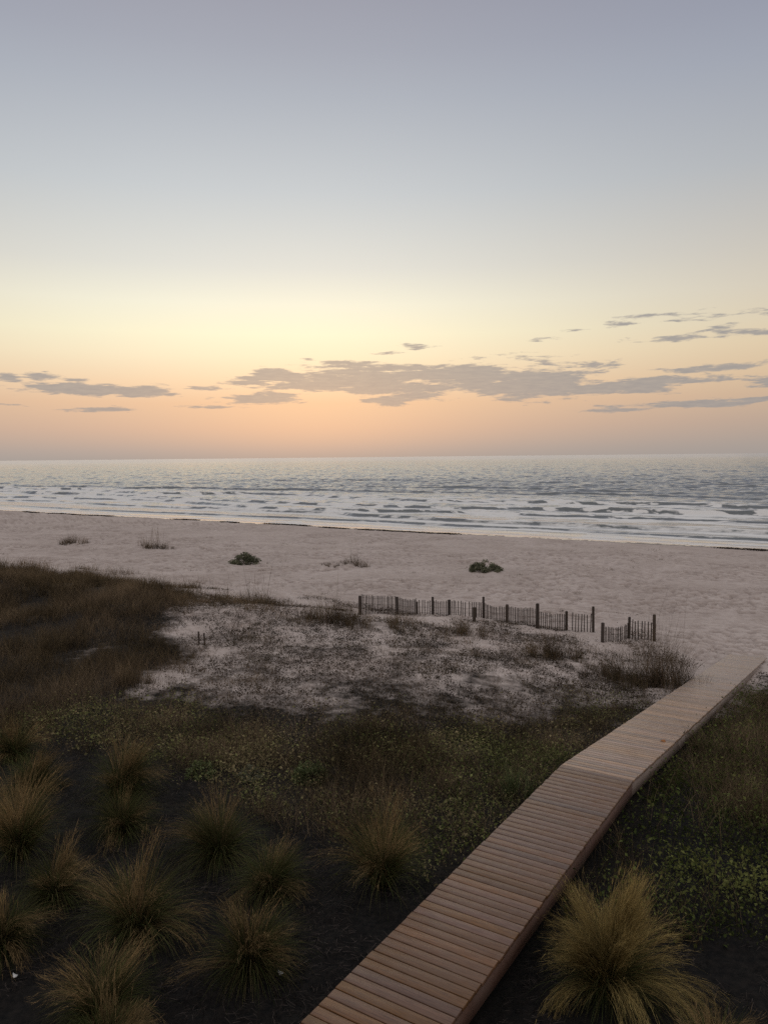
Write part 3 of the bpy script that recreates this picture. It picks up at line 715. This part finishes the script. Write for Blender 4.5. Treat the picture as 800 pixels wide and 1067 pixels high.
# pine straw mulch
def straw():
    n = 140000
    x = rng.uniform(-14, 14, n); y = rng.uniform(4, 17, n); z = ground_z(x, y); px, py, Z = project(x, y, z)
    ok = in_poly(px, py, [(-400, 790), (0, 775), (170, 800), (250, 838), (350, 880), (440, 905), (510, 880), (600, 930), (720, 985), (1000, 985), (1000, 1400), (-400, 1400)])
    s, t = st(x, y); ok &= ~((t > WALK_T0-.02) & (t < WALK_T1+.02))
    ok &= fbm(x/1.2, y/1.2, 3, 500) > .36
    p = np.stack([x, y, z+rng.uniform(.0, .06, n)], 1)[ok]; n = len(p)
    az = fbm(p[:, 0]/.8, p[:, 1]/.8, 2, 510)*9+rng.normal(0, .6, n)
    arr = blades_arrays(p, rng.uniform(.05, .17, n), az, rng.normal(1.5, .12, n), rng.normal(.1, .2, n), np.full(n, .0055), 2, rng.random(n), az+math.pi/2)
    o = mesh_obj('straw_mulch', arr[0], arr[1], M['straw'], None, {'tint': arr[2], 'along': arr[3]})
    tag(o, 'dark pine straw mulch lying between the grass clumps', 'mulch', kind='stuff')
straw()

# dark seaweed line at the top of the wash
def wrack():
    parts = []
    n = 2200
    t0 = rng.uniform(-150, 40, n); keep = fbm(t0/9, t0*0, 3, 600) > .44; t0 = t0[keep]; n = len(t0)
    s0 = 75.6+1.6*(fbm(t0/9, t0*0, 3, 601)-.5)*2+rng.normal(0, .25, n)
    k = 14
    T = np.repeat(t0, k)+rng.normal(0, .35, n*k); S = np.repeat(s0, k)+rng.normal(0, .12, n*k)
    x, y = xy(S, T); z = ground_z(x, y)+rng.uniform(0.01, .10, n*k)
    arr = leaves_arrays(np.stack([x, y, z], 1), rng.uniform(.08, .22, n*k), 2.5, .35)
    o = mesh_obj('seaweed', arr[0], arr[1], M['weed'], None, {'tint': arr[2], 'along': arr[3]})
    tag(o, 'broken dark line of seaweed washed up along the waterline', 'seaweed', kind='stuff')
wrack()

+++

*EXERCISE REQUIREMENTS:* Except for the pictures, print the data above exactly.

*EXERCISE SOLUTION:*
Write part 3 of the bpy script that recreates this picture. It picks up at line 715. This part finishes the script. Write for Blender 4.5. Treat the picture as 800 pixels wide and 1067 pixels high.
# pine straw mulch
def straw():
    n = 140000
    x = rng.uniform(-14, 14, n); y = rng.uniform(4, 17, n); z = ground_z(x, y); px, py, Z = project(x, y, z)
    ok = in_poly(px, py, [(-400, 790), (0, 775), (170, 800), (250, 838), (350, 880), (440, 905), (510, 880), (600, 930), (720, 985), (1000, 985), (1000, 1400), (-400, 1400)])
    s, t = st(x, y); ok &= ~((t > WALK_T0-.02) & (t < WALK_T1+.02))
    ok &= fbm(x/1.2, y/1.2, 3, 500) > .36
    p = np.stack([x, y, z+rng.uniform(.0, .06, n)], 1)[ok]; n = len(p)
    az = fbm(p[:, 0]/.8, p[:, 1]/.8, 2, 510)*9+rng.normal(0, .6, n)
    arr = blades_arrays(p, rng.uniform(.05, .17, n), az, rng.normal(1.5, .12, n), rng.normal(.1, .2, n), np.full(n, .0055), 2, rng.random(n), az+math.pi/2)
    o = mesh_obj('straw_mulch', arr[0], arr[1], M['straw'], None, {'tint': arr[2], 'along': arr[3]})
    tag(o, 'dark pine straw mulch lying between the grass clumps', 'mulch', kind='stuff')
straw()

# dark seaweed line at the top of the wash
def wrack():
    parts = []
    n = 2200
    t0 = rng.uniform(-150, 40, n); keep = fbm(t0/9, t0*0, 3, 600) > .44; t0 = t0[keep]; n = len(t0)
    s0 = 75.6+1.6*(fbm(t0/9, t0*0, 3, 601)-.5)*2+rng.normal(0, .25, n)
    k = 14
    T = np.repeat(t0, k)+rng.normal(0, .35, n*k); S = np.repeat(s0, k)+rng.normal(0, .12, n*k)
    x, y = xy(S, T); z = ground_z(x, y)+rng.uniform(0.01, .10, n*k)
    arr = leaves_arrays(np.stack([x, y, z], 1), rng.uniform(.08, .22, n*k), 2.5, .35)
    o = mesh_obj('seaweed', arr[0], arr[1], M['weed'], None, {'tint': arr[2], 'along': arr[3]})
    tag(o, 'broken dark line of seaweed washed up along the waterline', 'seaweed', kind='stuff')
wrack()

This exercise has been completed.